Puis vint Trump. Lors de sa rencontre avec le président Emmanuel Macron, Donald Trump avait prononcé une phrase résumant assez bien sa position : « we want to tax American companies ; they’re not for somebody else to tax. » Autrement dit : si quelqu’un doit taxer les Gafam, ce sera les Etats-Unis et pas l’Europe.

L’élection de Joe Biden, qui avait mis en avant la lutte antitrust pendant sa campagne, donne espoir à certains, d’autant que la politique des plateformes en matière de contenus haineux – et ses failles – se sont retrouvées sur le devant de la scène avec l’élection. Mais il est hautement probable que ce dernier, qui s’entoure également de conseillers issus des Big Tech (dont il a eu le soutien financier durant sa campagne), poursuivra la politique de ses prédécesseurs : s’il est vrai que son programme comprend une augmentation de la taxation des très grandes entreprises, il ne soutiendra sans doute pas une taxation supplémentaire à l’internationale, et encore moins le démantèlement des GAFAM prôné par l’aile la plus à gauche des Démocrates.

Joe Biden est donc attendu au tournant et ce sujet sera vraisemblablement au cœur de la relation entre l’UE et les États-Unis sous sa présidence. Alors que l’élection de novembre a été présentée comme une occasion d’apaiser les tensions qui avaient marqué l’ère Trump, la France a confirmé au lendemain de la présidentielle qu’elle appliquerait bien sa taxe sur les Big Tech, comme pour annoncer l’accueil qu’elle réserve au nouveau président des États-Unis.

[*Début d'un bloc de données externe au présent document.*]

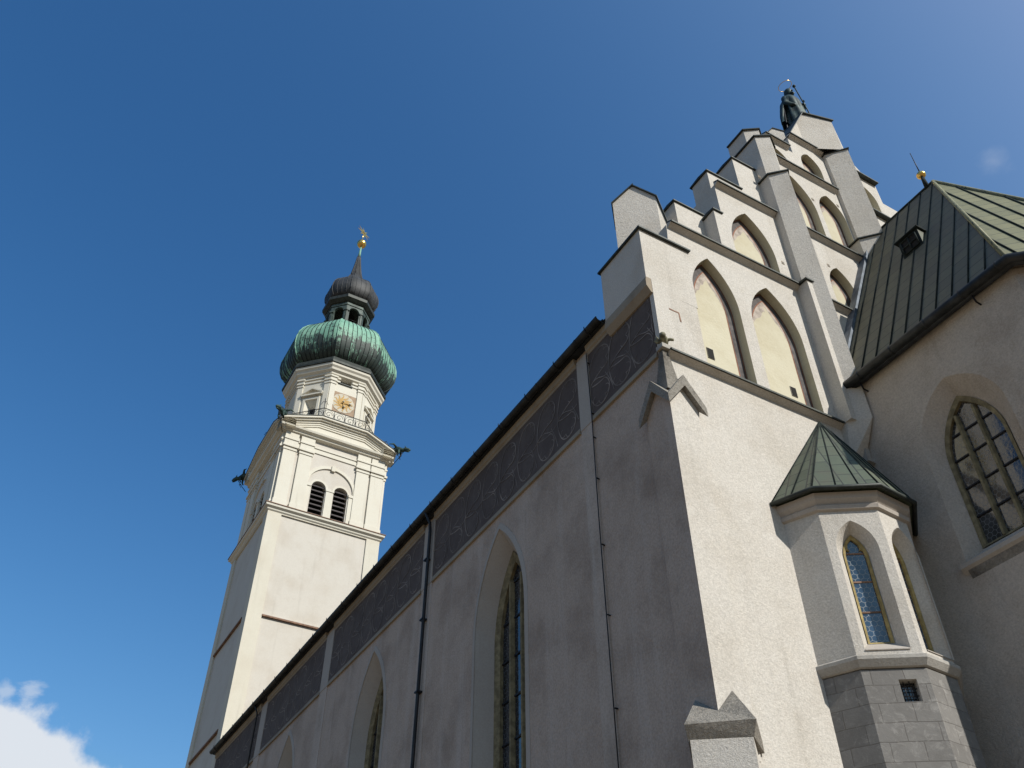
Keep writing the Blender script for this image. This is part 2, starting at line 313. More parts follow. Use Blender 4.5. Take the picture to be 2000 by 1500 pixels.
# ------------------------------------------------------------------ mesh helpers
class MB:
    """collects faces of one part and links them as ONE mesh object"""
    def __init__(s): s.v = []; s.f = []; s.m = []; s.mats = []; s.smooth = []
    def mi(s, mat):
        if mat not in s.mats: s.mats.append(mat)
        return s.mats.index(mat)
    def poly(s, pts, mat, sm=False):
        i = len(s.v); s.v += [tuple(p) for p in pts]; s.f.append(tuple(range(i, i + len(pts)))); s.m.append(s.mi(mat)); s.smooth.append(sm)
    def mesh(s, verts, faces, mat, sm=False):
        i = len(s.v); s.v += [tuple(p) for p in verts]; k = s.mi(mat)
        for f in faces: s.f.append(tuple(i + j for j in f)); s.m.append(k); s.smooth.append(sm)
    def box(s, x0, x1, y0, y1, z0, z1, mat):
        v = [(x, y, z) for x in (x0, x1) for y in (y0, y1) for z in (z0, z1)]
        s.mesh(v, [(0, 1, 3, 2), (4, 6, 7, 5), (0, 4, 5, 1), (2, 3, 7, 6), (0, 2, 6, 4), (1, 5, 7, 3)], mat)
    def prism(s, plan, z0, z1, mat, top=None, topmat=None):
        """plan polygon extruded in z; z1 may be a list (one height per corner)"""
        n = len(plan); zs = z1 if isinstance(z1, (list, tuple)) else [z1] * n
        tp = top or plan
        v = [(x, y, z0) for x, y in plan] + [(x, y, zz) for (x, y), zz in zip(tp, zs)]
        s.mesh(v, [(i, (i + 1) % n, n + (i + 1) % n, n + i) for i in range(n)], mat)
        s.mesh(v[:n], [tuple(reversed(range(n)))], mat); s.mesh(v[n:], [tuple(range(n))], topmat or mat)
    def extrude(s, pts, vec, mat):
        n = len(pts); vec = Vector(vec); a = [Vector(p) for p in pts]; b = [p + vec for p in a]
        s.mesh(a + b, [(i, (i + 1) % n, n + (i + 1) % n, n + i) for i in range(n)] + [tuple(range(n))[::-1], tuple(range(n, 2 * n))], mat)
    def tube(s, path, r, mat, n=8, sm=True, cap=True):
        path = [Vector(p) for p in path]; rs = r if isinstance(r, (list, tuple)) else [r] * len(path)
        verts = []; up = Vector((0, 0, 1))
        for i, p in enumerate(path):
            t = (path[min(i + 1, len(path) - 1)] - path[max(i - 1, 0)]).normalized()
            ref = up if abs(t.z) < .95 else Vector((1, 0, 0))
            a = t.cross(ref).normalized(); b = a.cross(t)
            verts += [p + (a * cos(2 * pi * k / n) + b * sin(2 * pi * k / n)) * rs[i] for k in range(n)]
        fs = [(i * n + k, i * n + (k + 1) % n, (i + 1) * n + (k + 1) % n, (i + 1) * n + k) for i in range(len(path) - 1) for k in range(n)]
        if cap: fs += [tuple(range(n))[::-1], tuple(range((len(path) - 1) * n, len(path) * n))]
        s.mesh(verts, fs, mat, sm)
    def rings(s, rings, mat, sm=False, cap=True):
        n = len(rings[0]); v = [p for r in rings for p in r]
        fs = [(i * n + k, i * n + (k + 1) % n, (i + 1) * n + (k + 1) % n, (i + 1) * n + k) for i in range(len(rings) - 1) for k in range(n)]
        if cap: fs += [tuple(range(n))[::-1], tuple(range((len(rings) - 1) * n, len(rings) * n))]
        s.mesh(v, fs, mat, sm)
    def sphere(s, c, r, mat, n=20, m_=12, sq=(1, 1, 1)):
        c = Vector(c); rg = []
        for j in range(1, m_):
            t = pi * j / m_
            rg.append([c + Vector((r * sin(t) * cos(2 * pi * k / n) * sq[0], r * sin(t) * sin(2 * pi * k / n) * sq[1], -r * cos(t) * sq[2])) for k in range(n)])
        s.rings(rg, mat, True)
    def build(s, name, parent=None, loc=(0, 0, 0), label=None):
        me = bpy.data.meshes.new(name); loc = Vector(loc)
        me.from_pydata([tuple(Vector(p) - loc) for p in s.v], [], s.f)
        for mt in s.mats: me.materials.append(mt)
        for p, k, sm in zip(me.polygons, s.m, s.smooth): p.material_index = k; p.use_smooth = sm
        bm = bmesh.new(); bm.from_mesh(me); bmesh.ops.remove_doubles(bm, verts=bm.verts, dist=1e-5)
        bmesh.ops.recalc_face_normals(bm, faces=bm.faces); bm.to_mesh(me); bm.free()
        uvl = me.uv_layers.new(name='UVMap')
        for p in me.polygons:
            nrm = p.normal
            t = Vector((-nrm.y, nrm.x, 0)) if hypot(nrm.x, nrm.y) > .02 else Vector((1, 0, 0))
            t.normalize(); bt = nrm.cross(t)
            for li in p.loop_indices:
                q = me.vertices[me.loops[li].vertex_index].co + loc
                uvl.data[li].uv = (q.dot(t), q.dot(bt))
        o = bpy.data.objects.new(name, me); COL.objects.link(o); o.location = loc
        if parent is not None:
            o.parent = parent
            pl = Vector(parent.get('_w', (0, 0, 0))); o.location = loc - pl
        o['_w'] = tuple(loc)
        if label: o['label'] = label
        return o
def thing(name, label, cat, loc, group=None):
    o = bpy.data.objects.new(name, None); COL.objects.link(o); o.location = loc; o['_w'] = tuple(loc)
    o['label'] = label; o['category'] = cat
    if group: o['group'] = group
    return o

def arch(cx, hw, z0, zs, za, n=10, flip=False):
    """pointed-arch outline, counter-clockwise in (u,z)"""
    h = za - zs; r = (hw * hw + h * h) / (2 * hw); t1 = atan2(h, r - hw) if r > hw else pi / 2
    t1 = math.asin(min(1, h / r)); 
    if r < hw: t1 = pi - t1
    rightc = hw - r
    pts = [(cx - hw, z0), (cx + hw, z0)]
    for i in range(n + 1):
        t = t1 * i / n; pts.append((cx + rightc + r * cos(t), zs + r * sin(t)))
    for i in range(n - 1, -1, -1):
        t = t1 * i / n; pts.append((cx - rightc - r * cos(t), zs + r * sin(t)))
    return pts
def wall(mb, outline, holes, P, mat, depth=None, inner=None, rmat=None):
    """flat wall with holes; P(u,z,d) gives the point d behind the face; holes get reveals, inner = their outlines at depth"""
    loops = [[Vector((u, z, 0)) for u, z in outline]] + [[Vector((u, z, 0)) for u, z in h] for h in holes]
    tri = tessellate_polygon(loops)
    flat = [p for lp in loops for p in lp]
    mb.mesh([P(p.x, p.y, 0) for p in flat], [tuple(t) for t in tri], mat)
    for k, h in enumerate(holes):
        ih = inner[k] if inner else h; n = len(h)
        a = [P(u, z, 0) for u, z in h]; b = [P(u, z, depth) for u, z in ih]
        mb.mesh(a + b, [(i, (i + 1) % n, n + (i + 1) % n, n + i) for i in range(n)], rmat or mat)
def plate(mb, outline, P, d, mat):
    mb.poly([P(u, z, d) for u, z in outline], mat)
def ribbon(mb, pts, P, d, w, mat, th=.004):
    """painted or raised band along a line in (u,z)"""
    n = len(pts); L = []; R = []
    for i in range(n):
        a = pts[max(i - 1, 0)]; b = pts[min(i + 1, n - 1)]; dx, dz = b[0] - a[0], b[1] - a[1]; q = hypot(dx, dz) or 1
        nx, nz = -dz / q * w / 2, dx / q * w / 2
        L.append((pts[i][0] + nx, pts[i][1] + nz)); R.append((pts[i][0] - nx, pts[i][1] - nz))
    for i in range(n - 1):
        f = [L[i], L[i + 1], R[i + 1], R[i]]
        mb.poly([P(u, z, d - th) for u, z in f], mat)
        if th > .01:
            mb.poly([P(*L[i], d - th), P(*L[i + 1], d - th), P(*L[i + 1], d), P(*L[i], d)], mat)
            mb.poly([P(*R[i], d - th), P(*R[i + 1], d - th), P(*R[i + 1], d), P(*R[i], d)], mat)
PX = lambda Y: (lambda u, z, d: (u, Y + d, z))            # wall facing -Y
PYn = lambda X: (lambda u, z, d: (X + d, u, z))           # wall facing -X
def coping(parent, x0, x1, y0, y1, z, over=.16, th=.045, slope=.0, name='coping'):
    """sheet-metal cope on top of a wall piece, overhanging"""
    mb = MB(); ym = (y0 + y1) / 2
    v0, v1 = y0 - over, y1 + over; a, b = x0 - over, x1 + over
    mb.box(a, b, v0, v1, z, z + th, M['coping'])
    if slope:
        mb.mesh([(a, v0, z + th), (b, v0, z + th), (b, v1, z + th), (a, v1, z + th), (a, ym, z + th + slope), (b, ym, z + th + slope)],
                [(0, 1, 5, 4), (2, 3, 4, 5), (0, 4, 3), (1, 2, 5)], M['coping'])
    return mb.build(name, parent)
def cope_plan(parent, plan, z, over, th=.045, zs=None, name='coping'):
    cx = sum(p[0] for p in plan) / len(plan); cy = sum(p[1] for p in plan) / len(plan)
    q = []
    for x, y in plan:
        d = hypot(x - cx, y - cy); k = (d + over) / d; q.append((cx + (x - cx) * k, cy + (y - cy) * k))
    mb = MB(); n = len(q)
    zz = zs or [z] * n
    v = [(x, y, a) for (x, y), a in zip(q, zz)] + [(x, y, a + th) for (x, y), a in zip(q, zz)]
    mb.mesh(v, [(i, (i + 1) % n, n + (i + 1) % n, n + i) for i in range(n)] + [tuple(range(n))[::-1], tuple(range(n, 2 * n))], M['coping'])
    return mb.build(name, parent)

# ------------------------------------------------------------------ ground
g = MB(); g.poly([(-1500, -1500, 0), (1500, -1500, 0), (1500, 1500, 0), (-1500, 1500, 0)], M['groundm'])
go = g.build('ground'); go['kind'] = 'structure'; go['label'] = 'pale paving of the church square'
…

Reste à savoir si la volonté de taxer les revenus numériques sera suffisamment forte au sein de l’Union Européenne pour aboutir politiquement. Comme l’a rappelé l’OCDE, les négociations seront absolument essentielles pour éviter de sombrer dans la guerre commerciale et de pénaliser fortement les espaces faisant le choix de cette mesure. Dès 2017, la commissaire à la concurrence Margrethe Vestager déclarait qu’elle souhaitait « des avancées rapides » et se disait « en faveur de quelque chose qui fonctionne », en évitant par exemple la pénalisation des start-ups et de la tech européennes ou la double taxation, qui est l’une des inquiétudes exprimées concernant une possible taxe européenne sur le numérique.